Bridget! No update from you??? (I looked!) Thanks for the visit, girlfriend.

Kind of an off night last night. h woke up yesterday irked with me. I guess he didn't sleep well and said I was stealing the covers and he was cold. Definitely contributed to the wrong side of the bed syndrome. He had a quiet day at home and when I got home from work we went for a walk. It was a beautiful night, the walk was great, but he was still perturbed.

When we got home I neglected to take my shoes off so he got irked about that, too. He elaborated a bit on how irked he was about the covers thing and the tracking dirt thing. Frankly, it was humbling to be on the other side of his bad mood/anger. It's easy for me to say "just detach!" or "don't take it personally!" when I post to others but h's anger is so far between now that when it comes back it's startling.
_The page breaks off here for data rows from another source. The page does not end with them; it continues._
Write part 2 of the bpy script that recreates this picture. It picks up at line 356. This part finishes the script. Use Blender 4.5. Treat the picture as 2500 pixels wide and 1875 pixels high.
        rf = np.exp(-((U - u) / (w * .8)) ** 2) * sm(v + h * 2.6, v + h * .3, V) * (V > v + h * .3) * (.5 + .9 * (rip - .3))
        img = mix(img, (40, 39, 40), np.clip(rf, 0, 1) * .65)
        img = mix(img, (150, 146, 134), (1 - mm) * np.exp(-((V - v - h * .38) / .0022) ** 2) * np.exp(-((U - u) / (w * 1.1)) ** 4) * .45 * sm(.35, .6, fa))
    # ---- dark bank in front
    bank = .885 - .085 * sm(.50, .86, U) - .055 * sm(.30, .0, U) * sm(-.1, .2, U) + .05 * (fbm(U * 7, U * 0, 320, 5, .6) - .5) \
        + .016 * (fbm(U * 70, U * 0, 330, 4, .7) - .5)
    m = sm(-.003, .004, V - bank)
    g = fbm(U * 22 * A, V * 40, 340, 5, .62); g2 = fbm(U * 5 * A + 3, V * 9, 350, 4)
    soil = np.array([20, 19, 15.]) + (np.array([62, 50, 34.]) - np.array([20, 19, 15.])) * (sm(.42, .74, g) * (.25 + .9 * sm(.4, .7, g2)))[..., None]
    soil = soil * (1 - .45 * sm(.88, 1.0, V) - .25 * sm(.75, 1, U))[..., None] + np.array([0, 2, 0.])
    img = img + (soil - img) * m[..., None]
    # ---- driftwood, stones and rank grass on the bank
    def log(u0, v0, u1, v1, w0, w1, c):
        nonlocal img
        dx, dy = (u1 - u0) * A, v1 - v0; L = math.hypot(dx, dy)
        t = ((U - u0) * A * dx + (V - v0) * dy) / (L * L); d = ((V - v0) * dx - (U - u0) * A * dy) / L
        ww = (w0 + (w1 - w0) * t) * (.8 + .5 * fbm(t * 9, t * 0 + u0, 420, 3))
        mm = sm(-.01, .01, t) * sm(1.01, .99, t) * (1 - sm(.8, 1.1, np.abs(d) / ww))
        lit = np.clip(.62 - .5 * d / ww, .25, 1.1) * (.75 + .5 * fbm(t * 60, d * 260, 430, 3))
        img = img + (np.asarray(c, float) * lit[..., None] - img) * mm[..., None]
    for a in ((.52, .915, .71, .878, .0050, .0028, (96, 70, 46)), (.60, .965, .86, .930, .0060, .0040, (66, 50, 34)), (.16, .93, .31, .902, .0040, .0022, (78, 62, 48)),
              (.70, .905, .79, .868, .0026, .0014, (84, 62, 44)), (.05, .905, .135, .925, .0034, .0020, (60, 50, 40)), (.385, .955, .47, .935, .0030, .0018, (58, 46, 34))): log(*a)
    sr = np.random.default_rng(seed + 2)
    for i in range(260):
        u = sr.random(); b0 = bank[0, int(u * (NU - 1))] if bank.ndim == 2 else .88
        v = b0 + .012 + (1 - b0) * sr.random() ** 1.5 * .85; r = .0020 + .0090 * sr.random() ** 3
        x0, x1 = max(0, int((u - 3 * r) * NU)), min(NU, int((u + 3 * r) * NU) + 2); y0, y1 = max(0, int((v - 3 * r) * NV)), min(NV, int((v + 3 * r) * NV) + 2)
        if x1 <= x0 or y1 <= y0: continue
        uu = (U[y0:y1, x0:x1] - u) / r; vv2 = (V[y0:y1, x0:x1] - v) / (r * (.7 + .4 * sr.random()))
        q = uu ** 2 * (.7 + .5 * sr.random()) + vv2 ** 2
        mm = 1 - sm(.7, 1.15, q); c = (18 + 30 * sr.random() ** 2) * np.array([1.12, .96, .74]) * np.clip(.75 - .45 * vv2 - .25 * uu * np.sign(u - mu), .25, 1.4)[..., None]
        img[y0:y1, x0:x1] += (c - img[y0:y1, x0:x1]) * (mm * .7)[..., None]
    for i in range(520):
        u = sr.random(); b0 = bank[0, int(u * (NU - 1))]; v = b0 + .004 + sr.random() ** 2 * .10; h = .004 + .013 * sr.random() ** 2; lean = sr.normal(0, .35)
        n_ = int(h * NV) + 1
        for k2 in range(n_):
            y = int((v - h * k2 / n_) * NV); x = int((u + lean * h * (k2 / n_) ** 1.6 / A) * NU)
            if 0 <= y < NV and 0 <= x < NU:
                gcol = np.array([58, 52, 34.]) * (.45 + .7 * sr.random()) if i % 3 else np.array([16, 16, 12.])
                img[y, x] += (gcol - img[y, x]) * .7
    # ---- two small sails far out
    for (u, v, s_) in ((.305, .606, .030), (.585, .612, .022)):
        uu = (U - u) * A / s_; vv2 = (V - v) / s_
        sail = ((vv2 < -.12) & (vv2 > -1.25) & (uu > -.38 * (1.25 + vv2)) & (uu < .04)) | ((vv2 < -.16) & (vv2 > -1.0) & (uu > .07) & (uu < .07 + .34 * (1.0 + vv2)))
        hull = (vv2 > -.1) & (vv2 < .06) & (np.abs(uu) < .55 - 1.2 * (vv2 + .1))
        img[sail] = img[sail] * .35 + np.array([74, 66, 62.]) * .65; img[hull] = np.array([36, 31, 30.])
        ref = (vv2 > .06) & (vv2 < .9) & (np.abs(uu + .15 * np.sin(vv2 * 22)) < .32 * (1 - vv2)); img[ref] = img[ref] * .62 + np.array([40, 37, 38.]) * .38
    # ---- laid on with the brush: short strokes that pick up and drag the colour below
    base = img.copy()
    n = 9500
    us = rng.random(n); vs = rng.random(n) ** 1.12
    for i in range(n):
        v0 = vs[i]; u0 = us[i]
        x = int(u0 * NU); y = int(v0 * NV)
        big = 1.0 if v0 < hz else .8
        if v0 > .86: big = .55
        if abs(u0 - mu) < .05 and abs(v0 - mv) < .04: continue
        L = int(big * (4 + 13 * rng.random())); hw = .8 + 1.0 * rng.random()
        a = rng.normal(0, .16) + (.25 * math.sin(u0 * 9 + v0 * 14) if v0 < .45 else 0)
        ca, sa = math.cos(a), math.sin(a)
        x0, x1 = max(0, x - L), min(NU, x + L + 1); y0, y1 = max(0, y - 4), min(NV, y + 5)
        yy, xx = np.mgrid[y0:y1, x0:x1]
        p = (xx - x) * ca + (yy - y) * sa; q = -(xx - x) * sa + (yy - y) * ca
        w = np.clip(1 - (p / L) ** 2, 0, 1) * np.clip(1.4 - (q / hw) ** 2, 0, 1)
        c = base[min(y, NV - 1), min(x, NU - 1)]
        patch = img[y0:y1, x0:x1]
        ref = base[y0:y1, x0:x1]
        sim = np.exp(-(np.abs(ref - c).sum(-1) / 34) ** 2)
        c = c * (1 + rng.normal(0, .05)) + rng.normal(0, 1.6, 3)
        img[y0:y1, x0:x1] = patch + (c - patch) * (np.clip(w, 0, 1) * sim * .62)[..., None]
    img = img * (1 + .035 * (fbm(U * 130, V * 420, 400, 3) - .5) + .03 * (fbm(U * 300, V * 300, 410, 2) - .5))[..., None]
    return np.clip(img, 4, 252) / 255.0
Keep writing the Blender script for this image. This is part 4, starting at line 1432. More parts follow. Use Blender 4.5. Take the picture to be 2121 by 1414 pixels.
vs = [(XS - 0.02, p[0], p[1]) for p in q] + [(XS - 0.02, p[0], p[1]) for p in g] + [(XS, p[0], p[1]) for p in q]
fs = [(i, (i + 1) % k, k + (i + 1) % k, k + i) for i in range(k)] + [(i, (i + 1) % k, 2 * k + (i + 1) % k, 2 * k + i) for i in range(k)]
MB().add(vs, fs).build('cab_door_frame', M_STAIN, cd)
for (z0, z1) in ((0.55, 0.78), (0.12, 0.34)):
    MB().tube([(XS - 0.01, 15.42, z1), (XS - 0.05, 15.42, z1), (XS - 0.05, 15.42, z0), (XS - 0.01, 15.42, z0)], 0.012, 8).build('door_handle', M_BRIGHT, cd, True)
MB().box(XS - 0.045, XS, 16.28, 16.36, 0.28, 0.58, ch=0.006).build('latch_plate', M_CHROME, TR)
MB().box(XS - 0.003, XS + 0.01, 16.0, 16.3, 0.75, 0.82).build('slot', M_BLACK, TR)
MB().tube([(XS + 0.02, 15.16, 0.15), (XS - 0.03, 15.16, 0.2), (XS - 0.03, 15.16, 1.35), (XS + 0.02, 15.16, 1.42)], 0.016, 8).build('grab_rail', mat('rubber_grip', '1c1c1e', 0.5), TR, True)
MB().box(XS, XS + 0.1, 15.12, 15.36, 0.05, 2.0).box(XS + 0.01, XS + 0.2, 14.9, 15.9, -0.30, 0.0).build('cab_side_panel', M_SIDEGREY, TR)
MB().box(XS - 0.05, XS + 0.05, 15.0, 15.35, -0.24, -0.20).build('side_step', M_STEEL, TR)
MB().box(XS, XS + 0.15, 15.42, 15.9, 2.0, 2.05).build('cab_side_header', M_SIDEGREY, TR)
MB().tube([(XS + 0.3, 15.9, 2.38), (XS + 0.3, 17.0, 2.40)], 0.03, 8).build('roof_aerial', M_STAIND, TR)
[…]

Anyway, I did detach and I didn't take it personally . I probably talked too much but in a lighthearted non-threatened way. He apologized a few times. He said "I shouldn't bring this stuff up with you when I still do annoying things" (to which I responded "Honey, you don't have to be perfect yourself in order to raise concerns with me!") and later he mused aloud "why didn't you start bringing up my faults during the conversation?" (to which I replied "Honey, we were talking about issues that you were upset about. What does that have to do with your quirks? It's not a competition!")

This morning he woke up and gave me a few hugs and thanked me for being so sensitive to his feelings. (And, I'll note, I did NOT steal any covers last night!).

He's got a lot on his plate right now and perhaps he's also yearning for some alone time after the long weekend of closeness...I'm cool with that...I've got things to do, too . I do wish, though, if that's it, that it could come wrapped in a different package...the anger and "you always" and "you never" and "I've given up thinking THAT will change" reminds me too much of THEN.

Sage


Relax. Appreciate. Be calm. Laugh. Enjoy. Be secure. Be loving. Be loved. Don't personalize. Don't ASSume. Accept. Be grateful.